Typically all these activities are part of routine maintenance at any facility anyway, but conducting that maintenance in a smart and efficient manner can help contribute significantly to maintenance overheads and prolong uptime. This brings us to the last factor discussed below.
Optimizing Human Interaction:
Even the most sophisticated unmanned facilities require some level of human interaction for sustained operation, be it routine maintenance or mere operations oversight. Optimizing how and when these interactions occur can be a defining factor in productivity. The simplest of these tasks is proper operator training. An operator who knows the entire process and all its intricacies will be much better equipped to respond to anomalies and prevent serious damage if such a situation arises. In addition to operator training, efficient alarm optimization and aesthetic HMI designs can improve operator concentration and reduce overloading.
One of the most significant routine costs at any plant or facility is the cost of maintenance. Standard maintenance procedures require routine inspections, taking measurements and filling check-sheets. While this method of maintenance is widely practiced, it often wastes time of the personnel checking perfectly functional equipment and unnecessarily extends planned maintenance time. The advent of highly accurate and precise digital sensors and the concept of Digital Oil Fields has opened up a window of possibilities for optimizing maintenance processes and reducing overheads.
Condition-Based Monitoring and Maintenance (CBM) is a relatively new domain with great potential for predictive maintenance. With large-scale data storage capabilities available to even the remotest stations, all it takes is are a few analyses of equipment and instruments to determine which are close to failing and which do not require any maintenance – in effect reducing maintenance time and cost significantly. The failure trends of all devices also help design a predictive spares inventory, reducing warehousing costs and the time needed to get replacements for failed components.

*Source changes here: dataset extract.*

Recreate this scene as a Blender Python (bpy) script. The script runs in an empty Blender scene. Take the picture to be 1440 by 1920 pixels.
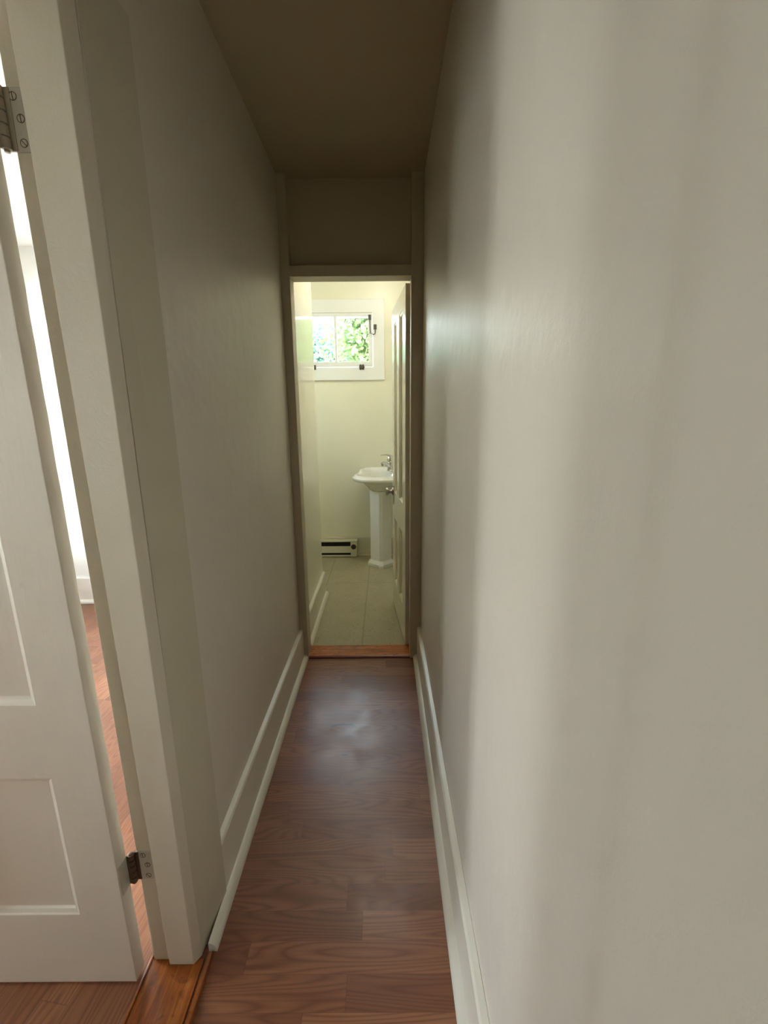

To top at all off, combining these capabilities with Industrial Internet of Things and cloud storage/hosting, all this analytical data and trends can be shown directly at a central facility or even to managers on their smart devices. This holistic view of all midstream assets and facilities complete with health status and maintenance reports can help managers be more responsive to keeping processes up and running while the top management can make better assessments of productivity.
Conclusion:
Most optimization activities will always be a mixture of the different areas of optimization discussed above. What really makes process optimization work is a well-experienced team of experts who can take care of minor details and provide adequate support and training where needed. It may seem a daunting tasks for end users who don’t have very experienced optimization teams or the means to carry out these tasks themselves, but there are many system integrators and OEMs who provide these services throughout the world. Often a third-party expert can look at things from an entirely different perspective and help identify areas of improvement that were entirely overlooked earlier.